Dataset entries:
· · ·

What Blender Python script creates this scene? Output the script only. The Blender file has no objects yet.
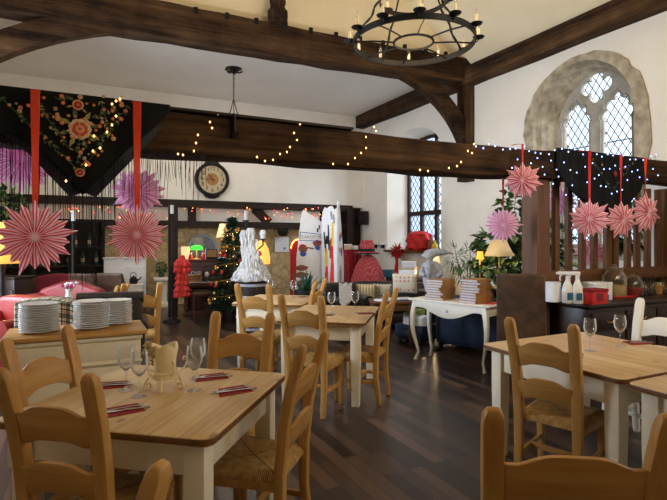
import bpy, bmesh, math, random
from mathutils import Vector, Matrix, Euler
random.seed(7)
C = bpy.context.scene.collection
SC = bpy.context.scene
PI = math.pi
# ------------------------------------------------------------ camera frame
F, CX, HZ, EYE = 504.0, 333.5, 240.0, 1.485
AZ = math.radians(26.6)
ca, sa = math.cos(AZ), math.sin(AZ)
def W(px, z, h=0.0):                       # photo column + depth + height -> room point
    x = (px - CX) / F * z
    return Vector((x * ca + z * sa, -x * sa + z * ca, h))
def XZ(x, z, h=0.0):
    return Vector((x * ca + z * sa, -x * sa + z * ca, h))
def HP(py, z):                             # height seen at photo row py at depth z
    return EYE + (HZ - py) * z / F
def WP(px, py, z): return W(px, z, HP(py, z))
def onY(px, py, Y):                        # point on the plane y = Y
    a = math.atan((px - CX) / F) + AZ
    X = Y * math.tan(a); z = X * sa + Y * ca
    return Vector((X, Y, HP(py, z)))
def onX(px, py, X):
    a = math.atan((px - CX) / F) + AZ
    Y = X / math.tan(a); z = X * sa + Y * ca
    return Vector((X, Y, HP(py, z)))
def RZ(az): return -math.radians(az + 26.6)

cam = bpy.data.objects.new('camera', bpy.data.cameras.new('camera')); C.objects.link(cam)
cam.location = (0, 0, EYE)
cam.rotation_euler = (PI / 2, 0, -AZ)
cam.data.sensor_width = 36.0
cam.data.lens = 36.0 * F / 667.0
cam.data.shift_y = -10.0 / 667.0
cam.data.clip_start = 0.05
SC.camera = cam
# ------------------------------------------------------------ light
wd = bpy.data.worlds.new('world'); SC.world = wd; wd.use_nodes = True
bg = wd.node_tree.nodes['Background']
bg.inputs[0].default_value = (0.60, 0.77, 1.0, 1); bg.inputs[1].default_value = 0.95
def area(name, loc, target, sx, sy, power, col):
    l = bpy.data.lights.new(name, 'AREA'); l.shape = 'RECTANGLE'; l.size = sx; l.size_y = sy
    l.energy = power; l.color = col
    o = bpy.data.objects.new(name, l); C.objects.link(o); o.location = loc
    o.rotation_euler = (Vector(target) - Vector(loc)).to_track_quat('-Z', 'Y').to_euler()
    return o
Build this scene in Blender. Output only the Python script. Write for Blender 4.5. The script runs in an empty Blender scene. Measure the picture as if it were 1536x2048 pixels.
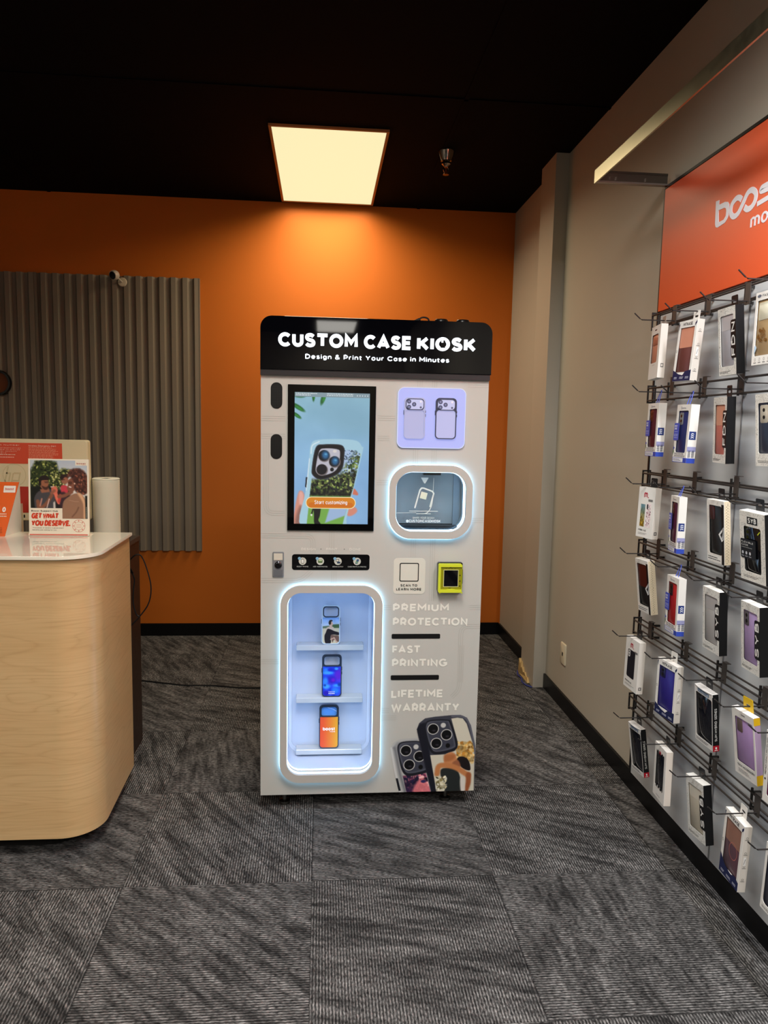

· · ·

In the entries above, find lines with "script" and copy each.

- Output for this exercise -
What Blender Python script creates this scene? Output the script only. The Blender file has no objects yet.
Build this scene in Blender. Output only the Python script. Write for Blender 4.5. The script runs in an empty Blender scene. Measure the picture as if it were 1536x2048 pixels.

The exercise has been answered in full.